Niles’ position also gave them closer access to AMAM staff. “I think because I was already working there, I definitely had a little bit more access than the average person,” Niles said. “But that being said, I think the Allen is very open for student collaborators and student researchers. And thatʼs what they want. They definitely want more students to be doing this.” Niles’ presentation,

“Material Matters: Sacred Himalayan Sculpture and its Implications in the AMAM Collection,” stressed the importance of “trying to understand that a lot of the objects in many museums’ collections are not just quote-un-quote ‘fine art’ but continue to be sacred objects, objects of worship, … so itʼs important to ask those questions about what is the proper care of these objects.”
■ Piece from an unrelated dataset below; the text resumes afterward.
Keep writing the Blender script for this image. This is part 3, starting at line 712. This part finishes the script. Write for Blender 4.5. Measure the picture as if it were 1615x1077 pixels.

The student perspectives shared on Tuesday, particularly those of Zimmerman and Niles, exhibit shared values between students and the AMAM. The AMAM has attempted to set itself on a revived trajectory in recent months, establishing a new five-year strategic plan complete with updated mission, vision, and values statements.

“The Allen already has a lot of initiatives itʼs working toward, which I really respect,” Hudak wrote. “The current movement towards writing museum labels that reflect the nuances in a pieceʼs history and interpretation is really important to me.”

Providing a platform for thoughtful, researched student input and critique of the institution is a critical aspect of progress for the AMAM. Hudak offered advice for students interested in exploring student research opportunities.

“Take classes in topics that really interest you, and if you write about something youʼd like to explore further, let your professor know!” Hudak said. “You can usually make it into a larger project. Finding a mentor in your chosen department is also very helpful, as they can help you plan a private reading and let you know about opportunities to share or publish your research.”

Research experience can help students look toward their careers or graduate degrees as well as reaping the benefits of knowledge creation. Students could even help to transform the institutions around them.